> Written problem
Can you output, word for word, the lines between the one holding "Write a Blender" and the one holding "return Vector((x *", inclusive, leaving out any pictures?

> Listing
************

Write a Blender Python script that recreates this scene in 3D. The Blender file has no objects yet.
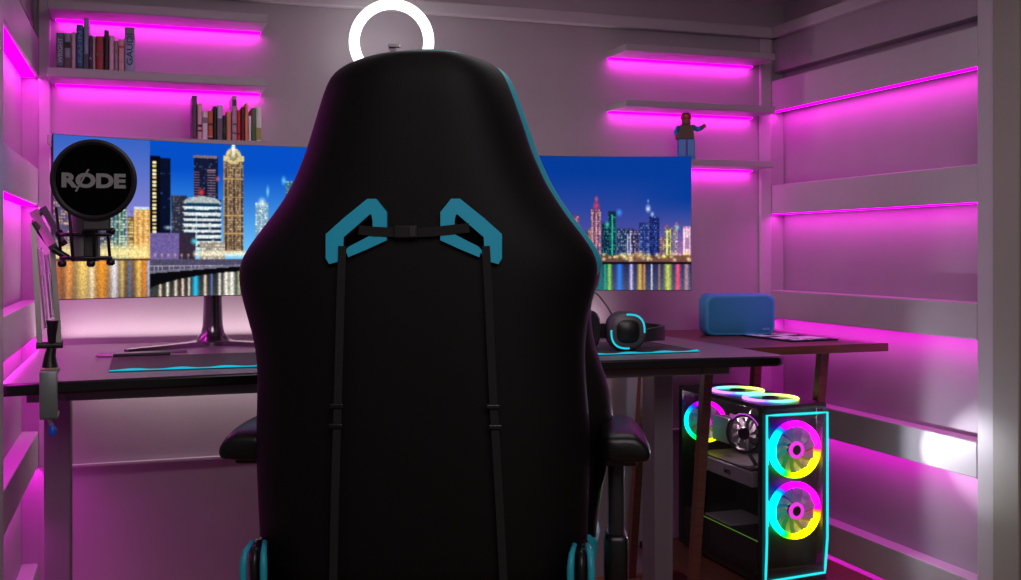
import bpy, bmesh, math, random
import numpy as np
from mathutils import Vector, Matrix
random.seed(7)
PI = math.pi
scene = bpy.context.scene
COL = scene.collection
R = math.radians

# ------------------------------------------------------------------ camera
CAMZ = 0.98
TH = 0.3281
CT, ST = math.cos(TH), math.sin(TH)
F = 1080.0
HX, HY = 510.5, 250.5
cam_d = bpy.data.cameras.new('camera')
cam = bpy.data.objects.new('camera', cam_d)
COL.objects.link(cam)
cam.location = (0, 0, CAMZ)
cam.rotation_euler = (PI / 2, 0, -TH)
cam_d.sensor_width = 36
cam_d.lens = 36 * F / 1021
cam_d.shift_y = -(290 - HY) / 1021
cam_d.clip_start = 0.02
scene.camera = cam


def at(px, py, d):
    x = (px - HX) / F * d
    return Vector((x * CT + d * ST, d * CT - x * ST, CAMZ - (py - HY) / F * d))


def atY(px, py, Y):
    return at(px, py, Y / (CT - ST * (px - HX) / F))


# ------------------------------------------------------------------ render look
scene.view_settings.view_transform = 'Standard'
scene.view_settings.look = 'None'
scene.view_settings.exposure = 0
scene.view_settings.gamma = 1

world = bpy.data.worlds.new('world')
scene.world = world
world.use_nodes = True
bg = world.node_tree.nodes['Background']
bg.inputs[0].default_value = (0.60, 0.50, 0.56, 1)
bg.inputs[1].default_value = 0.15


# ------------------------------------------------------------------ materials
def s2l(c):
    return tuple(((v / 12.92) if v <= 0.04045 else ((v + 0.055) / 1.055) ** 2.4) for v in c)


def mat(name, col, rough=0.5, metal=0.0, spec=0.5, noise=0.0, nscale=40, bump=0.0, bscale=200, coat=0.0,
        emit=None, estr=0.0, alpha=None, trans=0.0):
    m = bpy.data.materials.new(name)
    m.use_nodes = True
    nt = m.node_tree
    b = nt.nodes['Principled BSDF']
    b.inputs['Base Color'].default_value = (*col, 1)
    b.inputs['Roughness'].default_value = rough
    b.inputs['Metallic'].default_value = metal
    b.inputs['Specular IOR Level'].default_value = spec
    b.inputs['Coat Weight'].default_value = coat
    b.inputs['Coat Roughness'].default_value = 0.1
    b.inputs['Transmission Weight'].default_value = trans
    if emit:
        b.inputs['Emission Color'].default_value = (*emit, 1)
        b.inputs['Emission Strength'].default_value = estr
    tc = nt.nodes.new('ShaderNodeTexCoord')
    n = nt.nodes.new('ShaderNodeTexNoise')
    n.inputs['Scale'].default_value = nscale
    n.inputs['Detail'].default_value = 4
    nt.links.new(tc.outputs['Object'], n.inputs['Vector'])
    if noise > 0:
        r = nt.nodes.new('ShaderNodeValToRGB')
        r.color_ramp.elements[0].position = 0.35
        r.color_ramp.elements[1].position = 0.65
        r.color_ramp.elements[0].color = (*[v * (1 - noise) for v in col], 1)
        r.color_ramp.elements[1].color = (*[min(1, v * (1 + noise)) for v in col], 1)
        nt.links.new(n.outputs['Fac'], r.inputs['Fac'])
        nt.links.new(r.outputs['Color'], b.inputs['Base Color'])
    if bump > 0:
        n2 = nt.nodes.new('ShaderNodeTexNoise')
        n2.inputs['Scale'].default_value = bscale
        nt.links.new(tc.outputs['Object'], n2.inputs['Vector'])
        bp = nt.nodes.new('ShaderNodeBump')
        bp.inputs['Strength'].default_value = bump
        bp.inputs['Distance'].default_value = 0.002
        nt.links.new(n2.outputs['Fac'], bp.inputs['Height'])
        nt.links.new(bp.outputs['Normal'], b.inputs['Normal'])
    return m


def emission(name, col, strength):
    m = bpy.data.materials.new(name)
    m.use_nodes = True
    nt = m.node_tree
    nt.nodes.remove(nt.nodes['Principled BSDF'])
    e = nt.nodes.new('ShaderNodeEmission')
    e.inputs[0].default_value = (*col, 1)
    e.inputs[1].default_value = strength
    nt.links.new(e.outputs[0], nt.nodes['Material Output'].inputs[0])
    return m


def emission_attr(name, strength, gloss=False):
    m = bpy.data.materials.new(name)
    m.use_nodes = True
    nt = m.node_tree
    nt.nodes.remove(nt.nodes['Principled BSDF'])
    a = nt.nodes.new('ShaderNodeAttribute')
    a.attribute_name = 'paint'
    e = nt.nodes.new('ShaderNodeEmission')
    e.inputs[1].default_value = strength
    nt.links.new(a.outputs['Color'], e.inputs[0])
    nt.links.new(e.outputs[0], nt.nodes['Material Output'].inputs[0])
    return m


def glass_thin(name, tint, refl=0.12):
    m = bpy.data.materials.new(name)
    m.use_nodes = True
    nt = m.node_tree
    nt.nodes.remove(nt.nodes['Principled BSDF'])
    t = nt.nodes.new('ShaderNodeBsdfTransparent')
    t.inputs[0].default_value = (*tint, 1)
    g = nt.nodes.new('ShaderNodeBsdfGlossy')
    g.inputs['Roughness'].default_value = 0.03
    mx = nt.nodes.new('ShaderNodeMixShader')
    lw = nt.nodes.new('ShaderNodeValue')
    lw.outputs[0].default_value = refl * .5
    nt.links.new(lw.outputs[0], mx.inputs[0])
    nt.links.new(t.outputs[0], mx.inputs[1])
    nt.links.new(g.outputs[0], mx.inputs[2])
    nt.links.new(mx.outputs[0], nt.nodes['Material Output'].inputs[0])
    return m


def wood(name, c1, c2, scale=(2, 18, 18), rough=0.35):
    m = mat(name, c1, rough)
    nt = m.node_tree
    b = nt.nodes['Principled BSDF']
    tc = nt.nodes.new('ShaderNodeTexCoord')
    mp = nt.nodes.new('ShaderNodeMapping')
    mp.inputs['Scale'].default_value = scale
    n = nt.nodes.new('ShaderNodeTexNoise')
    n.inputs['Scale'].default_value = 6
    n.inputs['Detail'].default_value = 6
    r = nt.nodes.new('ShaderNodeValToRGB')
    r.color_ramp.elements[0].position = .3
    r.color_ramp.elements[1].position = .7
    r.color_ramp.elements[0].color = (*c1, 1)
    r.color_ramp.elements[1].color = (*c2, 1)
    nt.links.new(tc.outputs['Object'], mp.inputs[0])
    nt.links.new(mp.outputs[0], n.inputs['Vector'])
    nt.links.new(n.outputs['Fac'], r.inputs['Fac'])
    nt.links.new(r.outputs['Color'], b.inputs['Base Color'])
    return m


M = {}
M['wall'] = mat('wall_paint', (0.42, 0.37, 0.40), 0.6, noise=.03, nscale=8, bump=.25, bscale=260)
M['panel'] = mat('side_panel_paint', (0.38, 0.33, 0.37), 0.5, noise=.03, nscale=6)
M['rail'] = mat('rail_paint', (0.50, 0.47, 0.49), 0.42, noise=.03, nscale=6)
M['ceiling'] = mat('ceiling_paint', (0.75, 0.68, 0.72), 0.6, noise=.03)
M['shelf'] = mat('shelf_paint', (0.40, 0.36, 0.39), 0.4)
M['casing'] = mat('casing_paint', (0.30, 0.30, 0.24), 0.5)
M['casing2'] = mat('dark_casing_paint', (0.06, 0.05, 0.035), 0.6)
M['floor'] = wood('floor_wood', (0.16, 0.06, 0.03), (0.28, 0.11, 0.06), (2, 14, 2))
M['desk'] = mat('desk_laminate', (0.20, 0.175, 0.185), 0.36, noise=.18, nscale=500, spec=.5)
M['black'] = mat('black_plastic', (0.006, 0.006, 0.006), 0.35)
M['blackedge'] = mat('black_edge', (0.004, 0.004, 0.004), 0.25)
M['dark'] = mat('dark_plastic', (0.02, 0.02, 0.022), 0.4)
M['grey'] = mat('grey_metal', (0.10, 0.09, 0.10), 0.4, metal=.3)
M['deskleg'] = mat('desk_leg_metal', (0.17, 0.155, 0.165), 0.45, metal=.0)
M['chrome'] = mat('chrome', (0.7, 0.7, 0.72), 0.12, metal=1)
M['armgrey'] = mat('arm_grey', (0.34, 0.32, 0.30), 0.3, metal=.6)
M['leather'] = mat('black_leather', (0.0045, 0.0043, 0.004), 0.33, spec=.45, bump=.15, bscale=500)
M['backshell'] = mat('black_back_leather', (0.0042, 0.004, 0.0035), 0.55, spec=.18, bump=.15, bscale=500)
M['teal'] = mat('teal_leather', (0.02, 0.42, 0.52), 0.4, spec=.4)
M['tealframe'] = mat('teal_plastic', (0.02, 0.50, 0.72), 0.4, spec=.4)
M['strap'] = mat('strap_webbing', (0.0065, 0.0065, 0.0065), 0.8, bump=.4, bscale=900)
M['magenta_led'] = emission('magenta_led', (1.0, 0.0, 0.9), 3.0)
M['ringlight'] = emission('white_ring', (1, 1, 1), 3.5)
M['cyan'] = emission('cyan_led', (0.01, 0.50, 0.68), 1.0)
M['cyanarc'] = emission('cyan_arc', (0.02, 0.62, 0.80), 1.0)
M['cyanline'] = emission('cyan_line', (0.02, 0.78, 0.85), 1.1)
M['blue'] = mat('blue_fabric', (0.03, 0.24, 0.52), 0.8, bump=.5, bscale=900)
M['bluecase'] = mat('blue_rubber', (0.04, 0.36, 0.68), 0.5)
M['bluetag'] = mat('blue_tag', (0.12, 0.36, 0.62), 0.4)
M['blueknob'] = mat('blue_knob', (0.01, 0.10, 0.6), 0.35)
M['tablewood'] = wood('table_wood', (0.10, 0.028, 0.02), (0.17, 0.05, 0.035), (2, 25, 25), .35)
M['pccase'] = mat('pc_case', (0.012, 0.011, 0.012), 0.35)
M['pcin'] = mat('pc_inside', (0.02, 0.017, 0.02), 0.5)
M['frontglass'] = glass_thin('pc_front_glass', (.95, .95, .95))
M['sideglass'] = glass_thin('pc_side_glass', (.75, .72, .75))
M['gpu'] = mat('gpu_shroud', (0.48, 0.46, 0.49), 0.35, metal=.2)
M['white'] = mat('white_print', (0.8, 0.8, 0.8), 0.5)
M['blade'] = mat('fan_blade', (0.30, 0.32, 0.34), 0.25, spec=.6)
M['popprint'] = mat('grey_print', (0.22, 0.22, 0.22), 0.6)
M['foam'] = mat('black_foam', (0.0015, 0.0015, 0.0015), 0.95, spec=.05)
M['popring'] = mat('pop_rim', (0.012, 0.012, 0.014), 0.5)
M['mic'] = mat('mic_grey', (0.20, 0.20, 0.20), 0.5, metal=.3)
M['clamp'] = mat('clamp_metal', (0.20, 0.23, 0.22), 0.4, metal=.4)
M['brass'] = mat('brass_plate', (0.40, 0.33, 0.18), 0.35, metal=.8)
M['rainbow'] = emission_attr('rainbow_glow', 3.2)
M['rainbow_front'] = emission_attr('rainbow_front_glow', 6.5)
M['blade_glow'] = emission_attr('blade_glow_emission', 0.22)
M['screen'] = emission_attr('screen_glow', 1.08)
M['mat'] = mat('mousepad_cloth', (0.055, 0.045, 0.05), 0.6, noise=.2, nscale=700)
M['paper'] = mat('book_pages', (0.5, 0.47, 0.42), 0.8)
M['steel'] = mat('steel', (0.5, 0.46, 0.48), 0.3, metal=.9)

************

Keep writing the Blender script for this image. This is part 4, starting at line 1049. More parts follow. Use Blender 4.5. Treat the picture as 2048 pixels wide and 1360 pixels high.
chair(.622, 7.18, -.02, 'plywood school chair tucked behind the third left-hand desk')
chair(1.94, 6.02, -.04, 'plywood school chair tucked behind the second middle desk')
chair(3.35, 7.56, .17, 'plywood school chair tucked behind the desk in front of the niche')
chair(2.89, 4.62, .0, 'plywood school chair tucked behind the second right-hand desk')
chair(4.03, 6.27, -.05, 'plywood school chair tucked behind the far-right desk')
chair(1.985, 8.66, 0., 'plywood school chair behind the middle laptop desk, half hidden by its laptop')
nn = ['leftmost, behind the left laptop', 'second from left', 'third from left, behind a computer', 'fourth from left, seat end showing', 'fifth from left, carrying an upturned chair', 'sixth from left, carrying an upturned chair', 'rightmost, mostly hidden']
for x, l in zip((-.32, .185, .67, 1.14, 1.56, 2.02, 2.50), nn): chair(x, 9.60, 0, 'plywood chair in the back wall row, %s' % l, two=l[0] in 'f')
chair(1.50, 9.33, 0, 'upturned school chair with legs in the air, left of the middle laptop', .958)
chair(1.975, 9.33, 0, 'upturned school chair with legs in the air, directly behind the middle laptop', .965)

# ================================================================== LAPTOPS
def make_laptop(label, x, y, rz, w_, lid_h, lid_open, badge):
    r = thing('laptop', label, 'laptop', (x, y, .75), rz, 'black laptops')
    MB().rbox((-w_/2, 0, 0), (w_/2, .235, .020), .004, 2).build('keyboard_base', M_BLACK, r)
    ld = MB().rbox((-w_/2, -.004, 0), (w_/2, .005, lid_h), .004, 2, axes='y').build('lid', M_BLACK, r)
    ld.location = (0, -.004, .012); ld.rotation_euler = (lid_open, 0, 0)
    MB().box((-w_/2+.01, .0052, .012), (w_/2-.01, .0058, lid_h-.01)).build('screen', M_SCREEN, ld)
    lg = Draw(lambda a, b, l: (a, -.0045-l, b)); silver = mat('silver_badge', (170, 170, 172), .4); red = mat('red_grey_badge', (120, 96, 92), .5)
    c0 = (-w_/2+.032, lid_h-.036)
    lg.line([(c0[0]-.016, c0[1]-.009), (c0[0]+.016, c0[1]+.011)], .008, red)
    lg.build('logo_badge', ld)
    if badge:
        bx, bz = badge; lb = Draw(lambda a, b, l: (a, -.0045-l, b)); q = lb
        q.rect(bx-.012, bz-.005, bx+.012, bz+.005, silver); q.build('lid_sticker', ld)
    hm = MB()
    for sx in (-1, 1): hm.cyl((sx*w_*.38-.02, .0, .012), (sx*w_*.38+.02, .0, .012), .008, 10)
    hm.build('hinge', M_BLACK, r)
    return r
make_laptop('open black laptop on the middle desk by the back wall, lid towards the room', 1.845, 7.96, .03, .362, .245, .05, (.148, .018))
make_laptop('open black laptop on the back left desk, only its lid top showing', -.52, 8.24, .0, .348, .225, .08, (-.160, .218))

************

> Answer to the problem
Write a Blender Python script that recreates this scene in 3D. The Blender file has no objects yet.
import bpy, bmesh, math, random
import numpy as np
from mathutils import Vector, Matrix
random.seed(7)
PI = math.pi
scene = bpy.context.scene
COL = scene.collection
R = math.radians

# ------------------------------------------------------------------ camera
CAMZ = 0.98
TH = 0.3281
CT, ST = math.cos(TH), math.sin(TH)
F = 1080.0
HX, HY = 510.5, 250.5
cam_d = bpy.data.cameras.new('camera')
cam = bpy.data.objects.new('camera', cam_d)
COL.objects.link(cam)
cam.location = (0, 0, CAMZ)
cam.rotation_euler = (PI / 2, 0, -TH)
cam_d.sensor_width = 36
cam_d.lens = 36 * F / 1021
cam_d.shift_y = -(290 - HY) / 1021
cam_d.clip_start = 0.02
scene.camera = cam


def at(px, py, d):
    x = (px - HX) / F * d
    return Vector((x * CT + d * ST, d * CT - x * ST, CAMZ - (py - HY) / F * d))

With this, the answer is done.